Borrowers pay back these installment loans over a period that represents an opportunity to bolster your credit history. After paying back all of the principal and interest, the account generally will close, unlike credit cards or other revolving accounts.

Most student loans remain deferred until graduation when payments will commence creating a credit building opportunity.

How to Manage Your Credit

After initially establishing a credit score and history, it is equally as important to manage your credit responsibly. Some of the critical steps include making timely payments, managing your utilization ratio, and regularly monitoring your credit status.

1. Make Payments on Time

A good credit score is largely the result of making timely payments on all credit accounts. It is also important to remain current on other expenses beyond credit card debt, student loans, or car loans.

For example, falling behind on utility bills, such as electrical service, can negatively impact your credit score. If you have entered a lease agreement for an apartment and have fallen behind on your rent payments, the landlord may file for eviction, which will harm your credit rating.

If you have an auto loan that becomes delinquent, the lender will likely repossess the vehicle, which also has an extremely detrimental impact on your credit rating. Another sometimes overlooked obligation that will damage your credit score is child support payments.

2. Keep Credit Utilization Low

Borrowers should always avoid “maxing out” credit cards or other credit accounts by using most of their available credit limits. A good credit utilization rate is typically below 30%, with 10% or less seen as excellent.

Credit Utilization Ratio = current amount of debt (owed) / total available credit limit

For example, if you have a credit card with a limit of $1,000, keep the balance at $100 or less to maximize your credit scores.

Keep in mind that credit card accounts with a balance of zero are still contributing to your overall total credit limit. So formally closing accounts with zero balance may have an adverse impact on your credit utilization rate.

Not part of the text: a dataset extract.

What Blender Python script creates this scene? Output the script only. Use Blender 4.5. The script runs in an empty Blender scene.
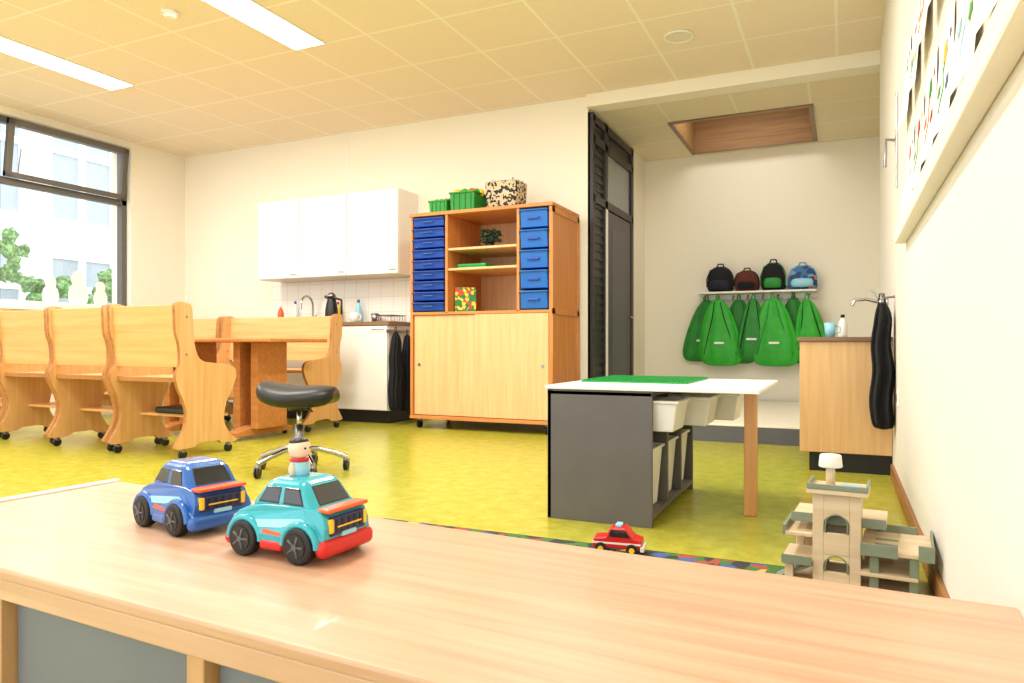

Individuals that will likely be applying for a car loan or mortgage loan in the near future should analyze their utilization rate before closing a credit card without a balance. This could potentially reduce their credit score.

3. Spend Only What You Can Afford to Pay Off

Responsible consumers with good credit recognize that accumulating excessive debt can have drastic consequences. This hilarious SNL skit with Steve Martin and Amy Poehler illustrates this – “don’t buy stuff” that you can’t afford!

Some of the most common mistakes that many younger people make when involving credit are as follows:

  • Relying exclusively on credit cards for emergencies: Accruing credit card debt each time your car needs a repair or a pet needs unexpected veterinary care is not a wise alternative for having a “rainy day” fund.
  • Using credit cards to finance expensive vacations or other costly “wants”.
  • Making only the minimum payment on credit card debts: Only paying the minimum required amount each month on large balances prolongs the repayment process by months (or years) as interest continues to accrue.

4. Monitor Your Credit Score for Any Changes and Dispute Errors

U.S. consumers may receive one free copy of their credit reports for each of the three credit bureaus annually. Review the listing of entries carefully for any potential errors. The credit agencies today have easy-to-use website forms for electronically submitting a dispute.

Unfortunately, these free credit reports won’t contain credit scores. That’s one reason why each Credit Strong account holder is given access to their FICO score at no additional cost.

Final Thoughts

Having good credit allows access to financing for major purchases such as a car or home and it has the ability to help you receive lower interest rates on loans that may save you thousands.

In a worse-case scenario, lacking a credit history or having poor credit may prevent you from leasing an apartment because many landlords and property management companies check your credit.

If you follow the steps described above, you’ll set yourself up with good credit for the long term.